At one point, I started missing school on the days I had lessons just so I wouldn’t have to play that God forsaken instrument. Midway through fifth grade, however, a little before the winter concert, we got a new orchestra teacher. She had been a conductor for a pretty long time, and she was old and pretty cruel to those who didn’t play well. For fear of my music folder getting flung off my stand by her baton, I decided to get my rear in gear and start playing like I should. I began treating the cello the way I had treated the violin: bought every CD and book imaginable about cello playing and practiced for hours on end–so much so that there’s still a little hole in my floor where I used to put the endpin of the instrument. By the time the winter concert rolled around, I was ready–I had my game face on; nothing could stop me from playing Jingle Bells with the gusto of a forty year old cellist at Carnegie Hall.

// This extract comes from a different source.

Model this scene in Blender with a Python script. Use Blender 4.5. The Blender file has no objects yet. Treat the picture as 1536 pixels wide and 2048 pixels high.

I remember this distinctly: standing in line with my fellow peers, getting ready to go onstage, rubbing the rosin on my bow like crazy. I recall having trouble tuning my instrument because my hands were so sweaty. I had to keep wiping them on my pants. I was crazy nervous because I really wanted to impress my new teacher and become a star pupil again. As I began walking up the stairs to go on stage, however, my teacher grabbed my and dragged me back into the hall. I was so confused; I was about to be on stage, why was she holding me back like this?
Then, she said the words that I have not forgotten to this day: “What do you think you’re doing here? You aren’t good enough to play in this concert.”
I was humiliated to say the least. I ran away, entered the auditorium doors from the back and grabbed my parents to tell them we had to go home. The whole car ride back, I cried. I didn’t touch the instrument for months after that, and made every excuse to get out of lessons. I told my teacher that ballet interfered with my practice, even though I had stopped doing ballet years earlier. My love for orchestra and string instruments slowly died out, and I stopped thinking about playing altogether.
At the beginning of sixth grade, the music teachers came one by one to our classes and told us to sign up for orchestra for that year. I had no interest in doing so. Then, my old lesson teacher leaned in towards me and asked me if I would like to try it again. I figured I might as well: after all, I had–stupidly–bought a cello because I thought I would be really good at it, and it was just sitting in the corner of my room doing nothing. She said she would come back with my permission slip for my parents to sign, but she never did. That officially ended my orchestra career. That is, until this year.
When we visited the Performing Arts Center and heard that string quartet play so beautifully, it reminded me of how much I loved playing the violin. So, I have decided to learn to play again. I already bought myself a brand-new, full size one, and I’m more excited about it than I’ve been about anything since my dreams of becoming a violinist were snuffed out by my awful teachers.